Dovunque morte, a decine e decine di migliaia, Shtetl ucraini cancellati, enormi fosse comuni piene di ebrei, bambini, giovani e donne. Tra queste la mamma di Grossman. Seguiamo la ritirata con il comandante di battaglione Babadzan’jan, ascoltiamo l’incredibile dialogo dei suoi uomini: “Senti ma secondo te, dopo la guerra, la Germania la lasciamo in piedi o la radiamo al suolo?” chiedeva una voce pacata e assorta. “E chi lo sa” rispondeva un’altra, “Vedremo lì per lì.” Se ne fregano degli ordini di Stalin, i suoi diktat sono lettera morta: ci si ritira perché i comandanti dell’Armata sono stati eliminati da lui negli anni trenta, e l’esercito è in condizioni pietose. I tre milioni di morti tra i russi (cito dall’intensa post-fazione di Robert Chandler e Julija Volochova) in questa prima fase della guerra pesano anche sulla coscienza del dittatore sovietico.

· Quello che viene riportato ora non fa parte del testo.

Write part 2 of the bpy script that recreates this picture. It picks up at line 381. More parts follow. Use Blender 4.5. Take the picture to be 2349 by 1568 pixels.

Il destino di Babadzan’jan è assai curioso. Personaggio realmente esistente morirà nella narrazione di Grossman mentre, attraversando mille battaglie, il vero Babadzan’jan riuscirà a sopravvivere. Quando i due si incontreranno Babadzan’jan se ne lamenterà amichevolmente: “Lei mi ha ammazzato, però!” Credo che la risposta di Grossman valga come risposta anche ai teorici della letteratura che si occupano del suo rapporto con la storia: “come l’ho ammazzata la resuscito”.